__WRITTEN PROBLEM__. Up to and including the line containing "C = bpy.context.scene.collection", please reproduce the lines of the listing below, starting from the top.

* START INFORMATION SHOWN *

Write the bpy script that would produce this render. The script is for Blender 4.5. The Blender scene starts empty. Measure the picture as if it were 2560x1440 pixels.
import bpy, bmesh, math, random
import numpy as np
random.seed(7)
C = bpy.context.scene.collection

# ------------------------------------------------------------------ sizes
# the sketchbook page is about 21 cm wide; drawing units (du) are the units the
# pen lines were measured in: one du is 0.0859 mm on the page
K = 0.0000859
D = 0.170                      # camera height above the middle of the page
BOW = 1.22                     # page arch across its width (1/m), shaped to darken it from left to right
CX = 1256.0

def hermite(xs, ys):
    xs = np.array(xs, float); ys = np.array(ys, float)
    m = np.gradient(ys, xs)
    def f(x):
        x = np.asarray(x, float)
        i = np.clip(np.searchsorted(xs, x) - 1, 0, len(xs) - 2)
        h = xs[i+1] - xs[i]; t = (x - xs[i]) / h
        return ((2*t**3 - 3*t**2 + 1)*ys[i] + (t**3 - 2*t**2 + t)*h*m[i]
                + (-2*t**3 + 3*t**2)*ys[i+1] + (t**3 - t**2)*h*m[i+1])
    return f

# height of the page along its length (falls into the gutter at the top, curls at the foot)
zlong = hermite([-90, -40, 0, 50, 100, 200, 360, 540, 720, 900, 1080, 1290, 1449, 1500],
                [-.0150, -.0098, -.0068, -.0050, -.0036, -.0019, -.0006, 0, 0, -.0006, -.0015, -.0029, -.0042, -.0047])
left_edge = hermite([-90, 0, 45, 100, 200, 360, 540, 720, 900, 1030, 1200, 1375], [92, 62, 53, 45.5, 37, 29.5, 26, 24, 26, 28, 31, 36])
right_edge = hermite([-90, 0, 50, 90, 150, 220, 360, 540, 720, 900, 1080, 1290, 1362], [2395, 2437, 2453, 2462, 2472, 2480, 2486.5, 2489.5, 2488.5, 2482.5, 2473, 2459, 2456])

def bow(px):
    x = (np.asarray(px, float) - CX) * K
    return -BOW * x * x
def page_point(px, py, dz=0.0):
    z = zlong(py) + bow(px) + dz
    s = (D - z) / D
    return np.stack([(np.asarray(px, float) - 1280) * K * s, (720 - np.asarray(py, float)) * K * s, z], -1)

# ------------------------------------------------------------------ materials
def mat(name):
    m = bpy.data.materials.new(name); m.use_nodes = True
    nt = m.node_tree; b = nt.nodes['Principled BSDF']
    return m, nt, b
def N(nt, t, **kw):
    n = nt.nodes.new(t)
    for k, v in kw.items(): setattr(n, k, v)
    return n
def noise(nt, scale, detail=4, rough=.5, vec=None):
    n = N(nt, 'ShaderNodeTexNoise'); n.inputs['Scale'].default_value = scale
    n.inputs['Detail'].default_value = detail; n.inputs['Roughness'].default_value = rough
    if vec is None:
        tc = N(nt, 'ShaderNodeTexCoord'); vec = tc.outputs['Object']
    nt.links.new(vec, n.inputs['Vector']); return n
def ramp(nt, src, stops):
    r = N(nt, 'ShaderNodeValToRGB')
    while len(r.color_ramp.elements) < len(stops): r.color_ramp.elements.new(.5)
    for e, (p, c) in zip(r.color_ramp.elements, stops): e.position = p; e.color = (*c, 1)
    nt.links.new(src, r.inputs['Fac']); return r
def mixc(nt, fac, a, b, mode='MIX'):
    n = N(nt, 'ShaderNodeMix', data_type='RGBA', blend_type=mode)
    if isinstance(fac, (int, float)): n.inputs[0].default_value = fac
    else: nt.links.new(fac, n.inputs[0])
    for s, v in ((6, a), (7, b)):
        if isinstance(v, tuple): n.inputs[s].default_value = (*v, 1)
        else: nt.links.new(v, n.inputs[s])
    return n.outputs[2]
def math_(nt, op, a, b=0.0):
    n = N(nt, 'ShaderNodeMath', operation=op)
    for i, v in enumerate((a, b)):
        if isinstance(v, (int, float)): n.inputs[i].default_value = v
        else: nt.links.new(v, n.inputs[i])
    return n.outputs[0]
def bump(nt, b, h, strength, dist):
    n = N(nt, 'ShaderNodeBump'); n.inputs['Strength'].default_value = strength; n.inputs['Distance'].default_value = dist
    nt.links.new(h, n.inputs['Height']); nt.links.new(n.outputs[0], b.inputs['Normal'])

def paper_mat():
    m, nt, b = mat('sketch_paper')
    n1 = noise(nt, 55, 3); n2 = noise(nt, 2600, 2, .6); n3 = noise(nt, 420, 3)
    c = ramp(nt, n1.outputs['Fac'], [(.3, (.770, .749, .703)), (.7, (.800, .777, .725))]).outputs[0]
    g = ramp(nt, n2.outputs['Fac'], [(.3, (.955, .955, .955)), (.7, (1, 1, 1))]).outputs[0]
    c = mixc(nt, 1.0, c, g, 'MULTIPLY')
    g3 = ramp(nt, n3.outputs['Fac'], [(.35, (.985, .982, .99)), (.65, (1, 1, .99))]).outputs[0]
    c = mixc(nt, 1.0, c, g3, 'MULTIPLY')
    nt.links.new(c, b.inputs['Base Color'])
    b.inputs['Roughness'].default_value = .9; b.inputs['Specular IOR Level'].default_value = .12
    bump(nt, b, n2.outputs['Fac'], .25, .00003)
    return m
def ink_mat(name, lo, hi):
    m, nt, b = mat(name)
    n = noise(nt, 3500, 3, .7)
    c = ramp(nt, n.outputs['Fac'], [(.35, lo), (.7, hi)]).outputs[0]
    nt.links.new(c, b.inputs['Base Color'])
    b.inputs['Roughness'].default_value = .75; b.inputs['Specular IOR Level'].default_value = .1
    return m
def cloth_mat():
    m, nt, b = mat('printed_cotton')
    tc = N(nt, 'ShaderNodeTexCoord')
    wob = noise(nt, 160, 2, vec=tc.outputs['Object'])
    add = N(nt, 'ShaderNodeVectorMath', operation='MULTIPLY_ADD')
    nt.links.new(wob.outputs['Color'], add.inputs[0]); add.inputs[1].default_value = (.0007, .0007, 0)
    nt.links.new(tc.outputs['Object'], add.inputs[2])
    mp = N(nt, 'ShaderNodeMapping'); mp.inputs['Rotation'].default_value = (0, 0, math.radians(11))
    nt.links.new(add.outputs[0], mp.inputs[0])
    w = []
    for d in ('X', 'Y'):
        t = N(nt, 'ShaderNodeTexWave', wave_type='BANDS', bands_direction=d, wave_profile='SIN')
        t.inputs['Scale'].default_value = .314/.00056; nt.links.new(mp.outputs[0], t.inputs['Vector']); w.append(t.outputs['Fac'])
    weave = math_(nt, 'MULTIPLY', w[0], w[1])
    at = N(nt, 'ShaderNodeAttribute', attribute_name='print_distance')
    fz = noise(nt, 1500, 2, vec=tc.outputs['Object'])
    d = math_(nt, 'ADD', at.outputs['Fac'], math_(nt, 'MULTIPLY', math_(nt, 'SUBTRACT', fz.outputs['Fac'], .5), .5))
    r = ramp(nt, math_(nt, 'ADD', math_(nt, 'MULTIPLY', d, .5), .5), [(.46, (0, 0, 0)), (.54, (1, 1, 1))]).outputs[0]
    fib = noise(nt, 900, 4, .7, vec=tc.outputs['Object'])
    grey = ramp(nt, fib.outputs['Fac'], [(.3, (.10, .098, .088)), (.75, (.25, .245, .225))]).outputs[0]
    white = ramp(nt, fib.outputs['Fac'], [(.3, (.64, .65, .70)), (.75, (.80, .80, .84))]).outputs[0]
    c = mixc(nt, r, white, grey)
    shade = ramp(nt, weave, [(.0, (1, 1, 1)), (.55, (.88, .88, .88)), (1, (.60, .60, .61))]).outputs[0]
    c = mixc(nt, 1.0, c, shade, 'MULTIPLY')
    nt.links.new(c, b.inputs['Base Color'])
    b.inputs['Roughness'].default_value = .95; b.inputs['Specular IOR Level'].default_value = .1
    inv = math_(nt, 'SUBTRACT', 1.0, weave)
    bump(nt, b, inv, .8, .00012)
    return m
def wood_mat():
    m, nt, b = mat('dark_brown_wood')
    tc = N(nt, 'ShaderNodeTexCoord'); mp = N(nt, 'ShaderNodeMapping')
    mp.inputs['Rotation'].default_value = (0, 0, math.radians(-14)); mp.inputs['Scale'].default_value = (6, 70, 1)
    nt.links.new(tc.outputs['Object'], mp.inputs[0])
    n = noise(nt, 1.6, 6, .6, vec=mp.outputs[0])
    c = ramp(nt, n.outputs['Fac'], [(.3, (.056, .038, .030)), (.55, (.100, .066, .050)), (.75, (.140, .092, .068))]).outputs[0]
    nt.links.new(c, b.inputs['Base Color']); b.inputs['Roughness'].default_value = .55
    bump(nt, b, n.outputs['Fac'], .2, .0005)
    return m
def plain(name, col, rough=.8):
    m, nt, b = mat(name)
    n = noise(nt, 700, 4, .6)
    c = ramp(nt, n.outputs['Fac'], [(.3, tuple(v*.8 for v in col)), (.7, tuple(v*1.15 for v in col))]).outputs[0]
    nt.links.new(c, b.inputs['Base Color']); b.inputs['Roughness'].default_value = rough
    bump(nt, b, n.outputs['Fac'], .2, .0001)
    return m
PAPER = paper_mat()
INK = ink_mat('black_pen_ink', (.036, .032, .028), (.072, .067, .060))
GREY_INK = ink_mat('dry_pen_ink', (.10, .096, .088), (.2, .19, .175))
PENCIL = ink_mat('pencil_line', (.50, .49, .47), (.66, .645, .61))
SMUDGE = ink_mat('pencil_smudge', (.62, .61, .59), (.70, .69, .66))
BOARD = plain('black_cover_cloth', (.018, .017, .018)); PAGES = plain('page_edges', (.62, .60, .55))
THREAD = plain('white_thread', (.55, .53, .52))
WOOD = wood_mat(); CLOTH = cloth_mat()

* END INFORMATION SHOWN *

__FULL SOLUTION__.
Write the bpy script that would produce this render. The script is for Blender 4.5. The Blender scene starts empty. Measure the picture as if it were 2560x1440 pixels.
import bpy, bmesh, math, random
import numpy as np
random.seed(7)
C = bpy.context.scene.collection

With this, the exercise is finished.